О сколько нам открытий чудных… - [35]
Я б возразил, что и повествователь «Станционного смотрителя» тоже сообщает, что с ним произошло со времен поцелуя Дуни до времени повествования. «Находился я в мелком чине… смотрители со мною не церемонились… Будучи молод и вспыльчив, я негодовал… Столь же долго не мог я привыкнуть и к тому, чтоб разборчивый холоп обносил меня блюдом…» Все это было. Стало — иначе. «Ныне то и другое кажется мне в порядке вещей». Между первым и вторым моментами прошло двадцать лет. За это время повествователь стал писателем и собирается издаваться. Его теперь интересует эстетический момент происходящего с ним в пути. Он готов заплатить за любопытный поворот сюжета: «И я дал мальчишке пятачок и не жалел уже ни о поездке, ни о семи рублях, мною истраченных». Если раньше он раздражался («погода несносная, дорога скверная, ямщик упрямый, лошади не везут»), то теперь он получает эстетическое удовольствие от самого грустного пейзажа («кладбище, голое место, ничем не огражденное, усеянное деревянными крестами, не осененное ни единым деревцом»).

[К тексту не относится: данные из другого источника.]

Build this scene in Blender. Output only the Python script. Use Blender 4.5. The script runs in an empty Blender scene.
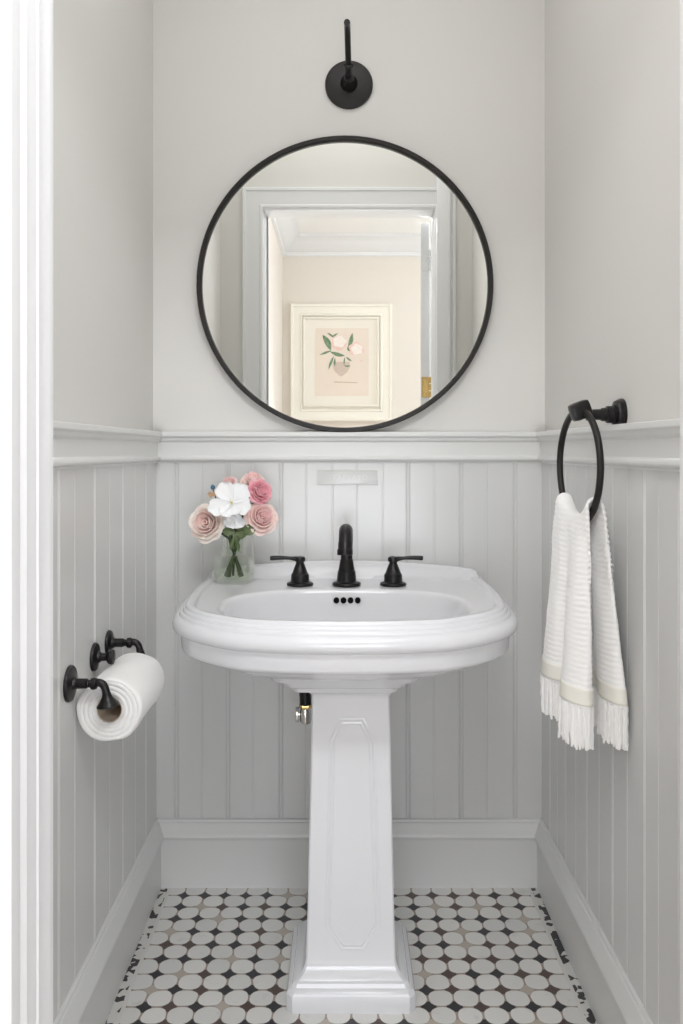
import bpy, bmesh, math, random
from mathutils import Vector, Matrix, noise
R = random.Random(7)
scene = bpy.context.scene
COL = scene.collection
PI = math.pi
F, HOR, CX0, CH = 831.0, 450.0, 342.0, 1.09      # focal length in px, horizon row, principal column, eye height
YB = 2.07                                        # plaster face of the back wall
XL, XR = -0.4705, 0.5057                         # plaster faces of the side walls
YD0, YD1 = 0.765, 0.87                           # door wall, hall face and room face
JL, JR = -0.3045, 0.3590                          # door jamb faces
HEAD = 2.025
FLZ = 0.012                                      # level of the mosaic

# ------------------------------------------------------------------ materials
def mat(name, col, rough=0.5, metal=0.0, spec=0.5, coat=0.0, bump=None, mottle=None, sheen=0.0, sss=0.0):
    m = bpy.data.materials.new(name); m.use_nodes = True
    nt = m.node_tree; N = nt.nodes; L = nt.links
    b = N['Principled BSDF']
    b.inputs['Base Color'].default_value = (*col, 1)
    b.inputs['Roughness'].default_value = rough
    b.inputs['Metallic'].default_value = metal
    b.inputs['Specular IOR Level'].default_value = spec
    b.inputs['Coat Weight'].default_value = coat
    b.inputs['Coat Roughness'].default_value = 0.06
    b.inputs['Sheen Weight'].default_value = sheen
    if sss:
        b.inputs['Subsurface Weight'].default_value = sss
        b.inputs['Subsurface Radius'].default_value = (0.01, 0.006, 0.005)
        b.inputs['Subsurface Scale'].default_value = 0.3
    tc = N.new('ShaderNodeTexCoord')
    if mottle:                                    # (scale, second colour, amount)
        n = N.new('ShaderNodeTexNoise'); n.inputs['Scale'].default_value = mottle[0]; n.inputs['Detail'].default_value = 4
        L.new(tc.outputs['Object'], n.inputs['Vector'])
        r = N.new('ShaderNodeValToRGB'); r.color_ramp.elements[0].position = 0.35; r.color_ramp.elements[1].position = 0.7
        r.color_ramp.elements[0].color = (*col, 1); r.color_ramp.elements[1].color = (*mottle[1], 1)
        L.new(n.outputs['Fac'], r.inputs['Fac']); L.new(r.outputs['Color'], b.inputs['Base Color'])
    if bump:                                      # (scale, strength, distance)
        n = N.new('ShaderNodeTexNoise'); n.inputs['Scale'].default_value = bump[0]; n.inputs['Detail'].default_value = 3
        L.new(tc.outputs['Object'], n.inputs['Vector'])
        bp = N.new('ShaderNodeBump'); bp.inputs['Strength'].default_value = bump[1]; bp.inputs['Distance'].default_value = bump[2]
        L.new(n.outputs['Fac'], bp.inputs['Height']); L.new(bp.outputs['Normal'], b.inputs['Normal'])
    return m

M = {}
M['plaster'] = mat('warm_wall_paint', (0.71, 0.70, 0.675), 0.75, bump=(90, 0.06, 0.002))
M['wainscot'] = mat('grey_semi_gloss_paint', (0.672, 0.675, 0.668), 0.22, bump=(22, 0.05, 0.002))
M['rail'] = mat('rail_paint', (0.72, 0.725, 0.715), 0.3, bump=(30, 0.04, 0.002))
M['white_trim'] = mat('white_trim_paint', (0.78, 0.785, 0.80), 0.3, bump=(40, 0.03, 0.001))
M['ceiling'] = mat('ceiling_paint', (0.90, 0.90, 0.90), 0.8, bump=(60, 0.05, 0.002))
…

Так где же обещанная Шварцбандом разница между сентябрьской и октябрьской повестями? Между «Смотрителем» и «Выстрелом»…
Вот другой пример аргументации Шварцбанда.

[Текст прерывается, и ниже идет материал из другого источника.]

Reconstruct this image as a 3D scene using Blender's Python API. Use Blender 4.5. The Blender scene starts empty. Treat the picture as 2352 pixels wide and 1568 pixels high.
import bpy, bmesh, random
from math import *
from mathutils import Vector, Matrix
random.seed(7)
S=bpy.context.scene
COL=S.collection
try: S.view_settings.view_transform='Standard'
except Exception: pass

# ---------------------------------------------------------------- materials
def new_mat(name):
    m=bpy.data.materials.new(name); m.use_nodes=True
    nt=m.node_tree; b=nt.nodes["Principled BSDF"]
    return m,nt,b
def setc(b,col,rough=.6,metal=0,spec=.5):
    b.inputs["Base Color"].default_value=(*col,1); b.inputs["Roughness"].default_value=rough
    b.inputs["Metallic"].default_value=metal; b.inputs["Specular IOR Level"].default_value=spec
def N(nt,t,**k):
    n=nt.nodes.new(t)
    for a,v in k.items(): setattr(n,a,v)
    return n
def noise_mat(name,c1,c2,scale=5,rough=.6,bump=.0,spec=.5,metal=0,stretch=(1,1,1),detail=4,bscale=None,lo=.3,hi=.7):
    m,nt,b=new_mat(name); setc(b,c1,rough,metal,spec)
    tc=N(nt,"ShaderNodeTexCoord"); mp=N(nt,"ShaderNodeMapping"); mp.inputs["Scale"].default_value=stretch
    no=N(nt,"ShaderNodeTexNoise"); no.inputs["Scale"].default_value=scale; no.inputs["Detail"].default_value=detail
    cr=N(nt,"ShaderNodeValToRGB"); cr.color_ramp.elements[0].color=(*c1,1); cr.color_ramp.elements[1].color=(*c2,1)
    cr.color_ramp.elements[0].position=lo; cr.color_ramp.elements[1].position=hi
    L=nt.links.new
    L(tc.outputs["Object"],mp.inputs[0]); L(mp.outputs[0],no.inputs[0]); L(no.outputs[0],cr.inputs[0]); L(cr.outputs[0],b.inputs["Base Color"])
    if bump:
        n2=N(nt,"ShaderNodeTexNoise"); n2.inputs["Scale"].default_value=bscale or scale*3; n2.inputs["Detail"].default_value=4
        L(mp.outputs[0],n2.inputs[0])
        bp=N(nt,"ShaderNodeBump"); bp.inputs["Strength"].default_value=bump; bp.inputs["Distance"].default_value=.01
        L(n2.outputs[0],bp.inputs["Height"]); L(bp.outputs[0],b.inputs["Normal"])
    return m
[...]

<<Пушкин, решительно отделяя себя от рассказчика «Выстрела», впервые приписал «элемент автобиографизма» (вспомните сентябрьские повести) не субъекту текста, а персонажу>> [6, 94].
Относительно «Выстрела» и его персонажа — графа — имеется в виду поединок Пушкина с Зубовым, на который Пушкин <<«явился с черешнями и завтракал ими, пока тот стрелял»>> [6, 95]. Относительно сентябрьских повестей и субъекта текста — имеется в виду «я» «Станционного смотрителя» и обед у тифлисского губернатора, на котором Пушкина слуги обносили блюдами, а также имеются в виду двадцатилетние путешествия этого «я». Еще имеется в виду субъект текста «Барышни–крестьянки» <<с «автобиографической» основой при авторском акцентировании на «моих читателях», которые «не живали в деревнях» и которые в большей своей части не разделили бы «со мною моего удовольствия» описывать «свидания молодых людей»>> [6, 64]. (Ну пусть мы действительно способны вычесть из 1830-ти 1811, год путешествия Пушкина из Москвы в Петербург для поступления в лицей, и получить разницу — что–то около 20-ти лет. Ну пусть про тифлисского губернатора Пушкин сам написал в «Путешествии в Арзрум». Но Пушкин же не писал очерка о своих похождениях в деревне. Однако, ладно. Раз он в «Барышне–крестьянке» об этом пишет от имени повествователя — пусть это будет автобиографизм, отнесенный к субъекту текста.) Еще в «Гробовщике» Пушкин от имени субъекта текста засветился автобиографизмом во фразе о просвещенном читателе, о Шекспире и Вальтер Скотте. Все верно.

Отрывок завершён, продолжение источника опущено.